| REQUIRED TASK |
Each entry below is to be extracted exactly.

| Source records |
** Start **

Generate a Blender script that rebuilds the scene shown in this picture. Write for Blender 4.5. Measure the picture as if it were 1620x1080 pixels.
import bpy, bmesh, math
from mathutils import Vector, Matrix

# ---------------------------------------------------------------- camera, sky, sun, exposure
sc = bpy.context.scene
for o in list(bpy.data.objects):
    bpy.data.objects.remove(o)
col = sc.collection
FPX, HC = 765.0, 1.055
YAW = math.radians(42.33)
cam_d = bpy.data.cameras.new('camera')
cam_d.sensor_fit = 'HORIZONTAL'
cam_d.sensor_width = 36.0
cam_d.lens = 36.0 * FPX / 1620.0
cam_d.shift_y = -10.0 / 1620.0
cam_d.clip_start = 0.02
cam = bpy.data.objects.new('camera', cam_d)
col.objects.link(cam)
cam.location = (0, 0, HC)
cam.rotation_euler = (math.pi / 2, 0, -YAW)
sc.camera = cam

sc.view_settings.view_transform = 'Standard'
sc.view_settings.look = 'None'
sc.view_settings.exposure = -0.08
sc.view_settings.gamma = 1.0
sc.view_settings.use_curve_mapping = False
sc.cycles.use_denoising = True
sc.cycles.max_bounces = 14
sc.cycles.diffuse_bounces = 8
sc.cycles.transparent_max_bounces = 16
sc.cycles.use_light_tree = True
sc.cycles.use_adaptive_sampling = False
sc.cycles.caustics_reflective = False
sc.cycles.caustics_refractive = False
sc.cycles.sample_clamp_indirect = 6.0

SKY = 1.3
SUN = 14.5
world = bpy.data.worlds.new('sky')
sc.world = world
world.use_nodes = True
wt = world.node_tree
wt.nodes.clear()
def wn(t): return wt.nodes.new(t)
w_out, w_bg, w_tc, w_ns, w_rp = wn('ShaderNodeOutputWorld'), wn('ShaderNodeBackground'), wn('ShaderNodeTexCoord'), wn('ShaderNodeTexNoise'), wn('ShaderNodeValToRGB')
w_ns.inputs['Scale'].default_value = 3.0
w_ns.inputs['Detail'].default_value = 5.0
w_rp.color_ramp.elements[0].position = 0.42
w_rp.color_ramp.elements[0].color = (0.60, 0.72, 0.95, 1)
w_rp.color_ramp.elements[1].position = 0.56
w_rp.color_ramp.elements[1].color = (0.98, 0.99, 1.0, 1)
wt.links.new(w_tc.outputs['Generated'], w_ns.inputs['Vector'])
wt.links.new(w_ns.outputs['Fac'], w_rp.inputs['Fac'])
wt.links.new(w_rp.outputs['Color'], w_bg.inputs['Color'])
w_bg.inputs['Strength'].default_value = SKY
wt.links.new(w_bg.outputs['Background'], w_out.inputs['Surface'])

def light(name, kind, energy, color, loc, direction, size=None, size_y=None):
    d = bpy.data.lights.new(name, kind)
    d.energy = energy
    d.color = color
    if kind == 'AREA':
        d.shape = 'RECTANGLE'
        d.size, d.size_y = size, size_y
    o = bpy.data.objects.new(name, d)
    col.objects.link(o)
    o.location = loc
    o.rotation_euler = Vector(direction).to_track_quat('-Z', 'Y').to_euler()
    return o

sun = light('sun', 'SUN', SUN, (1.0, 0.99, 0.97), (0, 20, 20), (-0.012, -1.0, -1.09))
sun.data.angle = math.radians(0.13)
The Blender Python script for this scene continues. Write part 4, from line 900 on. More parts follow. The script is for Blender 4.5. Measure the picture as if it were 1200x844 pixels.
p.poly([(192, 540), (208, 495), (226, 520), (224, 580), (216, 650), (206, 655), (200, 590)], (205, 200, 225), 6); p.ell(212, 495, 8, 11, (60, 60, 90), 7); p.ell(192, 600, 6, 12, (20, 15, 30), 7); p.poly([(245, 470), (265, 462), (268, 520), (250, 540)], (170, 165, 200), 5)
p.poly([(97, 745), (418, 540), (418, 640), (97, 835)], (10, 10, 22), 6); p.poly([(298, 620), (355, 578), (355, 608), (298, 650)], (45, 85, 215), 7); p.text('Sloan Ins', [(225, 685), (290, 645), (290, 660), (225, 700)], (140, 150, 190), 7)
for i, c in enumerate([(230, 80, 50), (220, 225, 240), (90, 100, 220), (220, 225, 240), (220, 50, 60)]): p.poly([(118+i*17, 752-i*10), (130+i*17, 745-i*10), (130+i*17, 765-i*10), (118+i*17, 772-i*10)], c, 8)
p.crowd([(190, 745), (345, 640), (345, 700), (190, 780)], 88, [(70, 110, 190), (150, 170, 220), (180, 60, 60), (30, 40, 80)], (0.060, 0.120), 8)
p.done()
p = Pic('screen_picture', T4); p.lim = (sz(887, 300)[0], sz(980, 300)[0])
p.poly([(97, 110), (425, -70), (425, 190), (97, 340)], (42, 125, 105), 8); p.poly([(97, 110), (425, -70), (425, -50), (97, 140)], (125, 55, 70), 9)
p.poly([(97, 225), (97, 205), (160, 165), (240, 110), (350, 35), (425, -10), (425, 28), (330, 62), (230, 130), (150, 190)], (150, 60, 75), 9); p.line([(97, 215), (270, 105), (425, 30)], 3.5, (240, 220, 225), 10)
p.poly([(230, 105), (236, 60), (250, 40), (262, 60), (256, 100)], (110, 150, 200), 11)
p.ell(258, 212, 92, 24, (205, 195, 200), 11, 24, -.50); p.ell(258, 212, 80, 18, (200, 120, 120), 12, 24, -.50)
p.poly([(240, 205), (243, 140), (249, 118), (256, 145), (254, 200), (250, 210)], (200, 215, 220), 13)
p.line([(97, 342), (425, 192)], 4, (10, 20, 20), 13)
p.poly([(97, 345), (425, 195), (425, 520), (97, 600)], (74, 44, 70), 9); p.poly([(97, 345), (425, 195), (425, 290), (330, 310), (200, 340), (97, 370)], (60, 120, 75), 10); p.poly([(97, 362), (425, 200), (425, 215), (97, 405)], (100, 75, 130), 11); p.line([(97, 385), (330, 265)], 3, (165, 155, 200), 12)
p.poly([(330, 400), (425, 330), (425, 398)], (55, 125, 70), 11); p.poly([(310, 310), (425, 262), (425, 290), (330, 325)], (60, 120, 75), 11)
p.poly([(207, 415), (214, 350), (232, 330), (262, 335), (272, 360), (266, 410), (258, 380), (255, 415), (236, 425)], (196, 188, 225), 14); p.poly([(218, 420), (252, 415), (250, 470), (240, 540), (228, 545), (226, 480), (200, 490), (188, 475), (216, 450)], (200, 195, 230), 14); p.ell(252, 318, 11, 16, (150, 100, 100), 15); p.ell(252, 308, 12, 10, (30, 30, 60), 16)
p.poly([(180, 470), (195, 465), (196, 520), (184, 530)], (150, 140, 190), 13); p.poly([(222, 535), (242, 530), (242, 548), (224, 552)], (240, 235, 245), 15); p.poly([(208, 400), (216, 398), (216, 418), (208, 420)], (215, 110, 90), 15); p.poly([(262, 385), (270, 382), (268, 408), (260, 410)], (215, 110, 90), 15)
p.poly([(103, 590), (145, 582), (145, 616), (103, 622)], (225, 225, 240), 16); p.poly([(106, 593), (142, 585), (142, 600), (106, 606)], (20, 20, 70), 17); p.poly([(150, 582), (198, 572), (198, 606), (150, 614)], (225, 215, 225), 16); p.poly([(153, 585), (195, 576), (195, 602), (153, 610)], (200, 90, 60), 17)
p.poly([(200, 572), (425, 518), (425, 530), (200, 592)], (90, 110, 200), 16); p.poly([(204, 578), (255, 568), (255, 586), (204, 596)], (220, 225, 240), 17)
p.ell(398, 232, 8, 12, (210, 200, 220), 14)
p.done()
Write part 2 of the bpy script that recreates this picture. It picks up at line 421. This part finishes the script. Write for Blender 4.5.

** End **

| ANSWER TO THE PROBLEM |
Generate a Blender script that rebuilds the scene shown in this picture. Write for Blender 4.5. Measure the picture as if it were 1620x1080 pixels.
import bpy, bmesh, math
from mathutils import Vector, Matrix

# ---------------------------------------------------------------- camera, sky, sun, exposure
sc = bpy.context.scene
for o in list(bpy.data.objects):
    bpy.data.objects.remove(o)
col = sc.collection
FPX, HC = 765.0, 1.055
YAW = math.radians(42.33)
cam_d = bpy.data.cameras.new('camera')
cam_d.sensor_fit = 'HORIZONTAL'
cam_d.sensor_width = 36.0
cam_d.lens = 36.0 * FPX / 1620.0
cam_d.shift_y = -10.0 / 1620.0
cam_d.clip_start = 0.02
cam = bpy.data.objects.new('camera', cam_d)
col.objects.link(cam)
cam.location = (0, 0, HC)
cam.rotation_euler = (math.pi / 2, 0, -YAW)
sc.camera = cam

sc.view_settings.view_transform = 'Standard'
sc.view_settings.look = 'None'
sc.view_settings.exposure = -0.08
sc.view_settings.gamma = 1.0
sc.view_settings.use_curve_mapping = False
sc.cycles.use_denoising = True
sc.cycles.max_bounces = 14
sc.cycles.diffuse_bounces = 8
sc.cycles.transparent_max_bounces = 16
sc.cycles.use_light_tree = True
sc.cycles.use_adaptive_sampling = False
sc.cycles.caustics_reflective = False
sc.cycles.caustics_refractive = False
sc.cycles.sample_clamp_indirect = 6.0

SKY = 1.3
SUN = 14.5
world = bpy.data.worlds.new('sky')
sc.world = world
world.use_nodes = True
wt = world.node_tree
wt.nodes.clear()
def wn(t): return wt.nodes.new(t)
w_out, w_bg, w_tc, w_ns, w_rp = wn('ShaderNodeOutputWorld'), wn('ShaderNodeBackground'), wn('ShaderNodeTexCoord'), wn('ShaderNodeTexNoise'), wn('ShaderNodeValToRGB')
w_ns.inputs['Scale'].default_value = 3.0
w_ns.inputs['Detail'].default_value = 5.0
w_rp.color_ramp.elements[0].position = 0.42
w_rp.color_ramp.elements[0].color = (0.60, 0.72, 0.95, 1)
w_rp.color_ramp.elements[1].position = 0.56
w_rp.color_ramp.elements[1].color = (0.98, 0.99, 1.0, 1)
wt.links.new(w_tc.outputs['Generated'], w_ns.inputs['Vector'])
wt.links.new(w_ns.outputs['Fac'], w_rp.inputs['Fac'])
wt.links.new(w_rp.outputs['Color'], w_bg.inputs['Color'])
w_bg.inputs['Strength'].default_value = SKY
wt.links.new(w_bg.outputs['Background'], w_out.inputs['Surface'])

def light(name, kind, energy, color, loc, direction, size=None, size_y=None):
    d = bpy.data.lights.new(name, kind)
    d.energy = energy
    d.color = color
    if kind == 'AREA':
        d.shape = 'RECTANGLE'
        d.size, d.size_y = size, size_y
    o = bpy.data.objects.new(name, d)
    col.objects.link(o)
    o.location = loc
    o.rotation_euler = Vector(direction).to_track_quat('-Z', 'Y').to_euler()
    return o

sun = light('sun', 'SUN', SUN, (1.0, 0.99, 0.97), (0, 20, 20), (-0.012, -1.0, -1.09))
sun.data.angle = math.radians(0.13)
The Blender Python script for this scene continues. Write part 4, from line 900 on. More parts follow. The script is for Blender 4.5. Measure the picture as if it were 1200x844 pixels.
p.poly([(192, 540), (208, 495), (226, 520), (224, 580), (216, 650), (206, 655), (200, 590)], (205, 200, 225), 6); p.ell(212, 495, 8, 11, (60, 60, 90), 7); p.ell(192, 600, 6, 12, (20, 15, 30), 7); p.poly([(245, 470), (265, 462), (268, 520), (250, 540)], (170, 165, 200), 5)
p.poly([(97, 745), (418, 540), (418, 640), (97, 835)], (10, 10, 22), 6); p.poly([(298, 620), (355, 578), (355, 608), (298, 650)], (45, 85, 215), 7); p.text('Sloan Ins', [(225, 685), (290, 645), (290, 660), (225, 700)], (140, 150, 190), 7)
for i, c in enumerate([(230, 80, 50), (220, 225, 240), (90, 100, 220), (220, 225, 240), (220, 50, 60)]): p.poly([(118+i*17, 752-i*10), (130+i*17, 745-i*10), (130+i*17, 765-i*10), (118+i*17, 772-i*10)], c, 8)
p.crowd([(190, 745), (345, 640), (345, 700), (190, 780)], 88, [(70, 110, 190), (150, 170, 220), (180, 60, 60), (30, 40, 80)], (0.060, 0.120), 8)
p.done()
p = Pic('screen_picture', T4); p.lim = (sz(887, 300)[0], sz(980, 300)[0])
p.poly([(97, 110), (425, -70), (425, 190), (97, 340)], (42, 125, 105), 8); p.poly([(97, 110), (425, -70), (425, -50), (97, 140)], (125, 55, 70), 9)
p.poly([(97, 225), (97, 205), (160, 165), (240, 110), (350, 35), (425, -10), (425, 28), (330, 62), (230, 130), (150, 190)], (150, 60, 75), 9); p.line([(97, 215), (270, 105), (425, 30)], 3.5, (240, 220, 225), 10)
p.poly([(230, 105), (236, 60), (250, 40), (262, 60), (256, 100)], (110, 150, 200), 11)
p.ell(258, 212, 92, 24, (205, 195, 200), 11, 24, -.50); p.ell(258, 212, 80, 18, (200, 120, 120), 12, 24, -.50)
p.poly([(240, 205), (243, 140), (249, 118), (256, 145), (254, 200), (250, 210)], (200, 215, 220), 13)
p.line([(97, 342), (425, 192)], 4, (10, 20, 20), 13)
p.poly([(97, 345), (425, 195), (425, 520), (97, 600)], (74, 44, 70), 9); p.poly([(97, 345), (425, 195), (425, 290), (330, 310), (200, 340), (97, 370)], (60, 120, 75), 10); p.poly([(97, 362), (425, 200), (425, 215), (97, 405)], (100, 75, 130), 11); p.line([(97, 385), (330, 265)], 3, (165, 155, 200), 12)
p.poly([(330, 400), (425, 330), (425, 398)], (55, 125, 70), 11); p.poly([(310, 310), (425, 262), (425, 290), (330, 325)], (60, 120, 75), 11)
p.poly([(207, 415), (214, 350), (232, 330), (262, 335), (272, 360), (266, 410), (258, 380), (255, 415), (236, 425)], (196, 188, 225), 14); p.poly([(218, 420), (252, 415), (250, 470), (240, 540), (228, 545), (226, 480), (200, 490), (188, 475), (216, 450)], (200, 195, 230), 14); p.ell(252, 318, 11, 16, (150, 100, 100), 15); p.ell(252, 308, 12, 10, (30, 30, 60), 16)
p.poly([(180, 470), (195, 465), (196, 520), (184, 530)], (150, 140, 190), 13); p.poly([(222, 535), (242, 530), (242, 548), (224, 552)], (240, 235, 245), 15); p.poly([(208, 400), (216, 398), (216, 418), (208, 420)], (215, 110, 90), 15); p.poly([(262, 385), (270, 382), (268, 408), (260, 410)], (215, 110, 90), 15)
p.poly([(103, 590), (145, 582), (145, 616), (103, 622)], (225, 225, 240), 16); p.poly([(106, 593), (142, 585), (142, 600), (106, 606)], (20, 20, 70), 17); p.poly([(150, 582), (198, 572), (198, 606), (150, 614)], (225, 215, 225), 16); p.poly([(153, 585), (195, 576), (195, 602), (153, 610)], (200, 90, 60), 17)
p.poly([(200, 572), (425, 518), (425, 530), (200, 592)], (90, 110, 200), 16); p.poly([(204, 578), (255, 568), (255, 586), (204, 596)], (220, 225, 240), 17)
p.ell(398, 232, 8, 12, (210, 200, 220), 14)
p.done()
Write part 2 of the bpy script that recreates this picture. It picks up at line 421. This part finishes the script. Write for Blender 4.5.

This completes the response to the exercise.